Local Modifiers and Geographic Targeting
Australian local search incorporates explicit and implicit geo-modifiers. Explicit: “plumber Brisbane,” “family lawyer Perth.” Implicit: Google infers location from device GPS and serves local results for “plumber near me” without the user typing a city name.
Research keywords at multiple geographic levels: national (“online accounting software Australia”), state (“solar installer Queensland”), city (“wedding venue Melbourne”), and suburb (“yoga studio Fitzroy”). Match page types to levels — national category pages, city service pages, suburb location pages.
For service-area businesses, identify which suburbs and postcodes you genuinely serve. Keyword research should reflect operational reality, not aspirational coverage of every suburb in a fifty-kilometre radius.
Competitive Gap Analysis on Google.com.au
Identify who ranks for your target terms today. Analyse the top five organic results for content depth, format, backlink profiles, and page experience. Tools like Ahrefs and Semrush configured for Australia reveal competitor keyword portfolios — terms they rank for that you have not considered.
Look for gaps: keywords with reasonable volume where current ranking pages are thin, outdated, or poorly optimised. Long-tail variations often cluster around head terms with lower competition. “Commercial lease lawyer Sydney” may be impossibly competitive while “retail lease negotiation Sydney CBD” offers a foothold.
SERP feature analysis matters. If a keyword triggers featured snippets, People Also Ask, local packs, or image carousels, your content format should target the feature. A recipe site needs structured recipe schema. A local tradie needs GBP optimisation alongside organic pages.
Seasonality and Cyclical Patterns in Australia
Australian seasonality differs from Northern Hemisphere patterns. Summer holidays peak in December and January. Financial year-end activity concentrates in May and June. EOFY sales dominate retail and B2B marketing calendars. School terms vary slightly by state but create predictable family search patterns.
Construction and trades see weather-driven fluctuations — roof repairs after hailstorms, air conditioning installs before Queensland summers. Agriculture and regional businesses follow harvest and planting cycles. Map your industry’s rhythms and schedule content publication, updates, and link-building pushes accordingly.

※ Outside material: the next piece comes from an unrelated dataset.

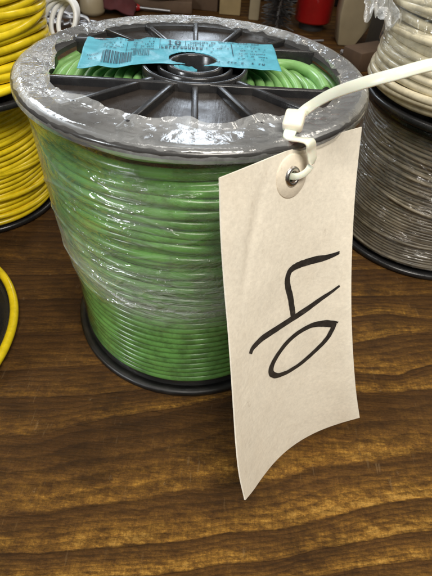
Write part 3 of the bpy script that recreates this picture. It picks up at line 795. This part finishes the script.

From Keywords to Site Architecture
Keyword research should output a site structure, not just a blog list. Group keywords into topical clusters. Each cluster needs a pillar page covering the broad topic and supporting pages addressing subtopics and long-tail variations. Internal links connect the cluster, distributing authority and guiding users deeper.
Example cluster for a Sydney marketing agency: pillar page “digital marketing Sydney,” supporting pages for “SEO services Sydney,” “Google Ads management Sydney,” “social media marketing Sydney,” and informational content like “how much does SEO cost in Sydney” — addressed without specific pricing, focusing instead on factors that influence investment levels.
Avoid keyword cannibalisation — multiple pages targeting the same primary term compete against each other. Consolidate or differentiate clearly if overlap exists.
Ongoing Research, Not a One-Off Project
Search behaviour evolves. New competitors enter. Google updates SERP layouts. Quarterly keyword research refreshes keep strategy aligned with reality. Monitor Search Console for emerging queries. Track ranking changes after algorithm updates. Interview sales teams about new customer questions — often the earliest signal of shifting demand.
Australian keyword research that drives results combines tool data with local language nuance, intent prioritisation over vanity volume, geographic specificity, competitive intelligence, and seasonal awareness. Export the spreadsheet, but then talk to customers, read the SERPs manually on Google.com.au, and build content that answers what Australians actually want to know. That is how keyword research becomes revenue research.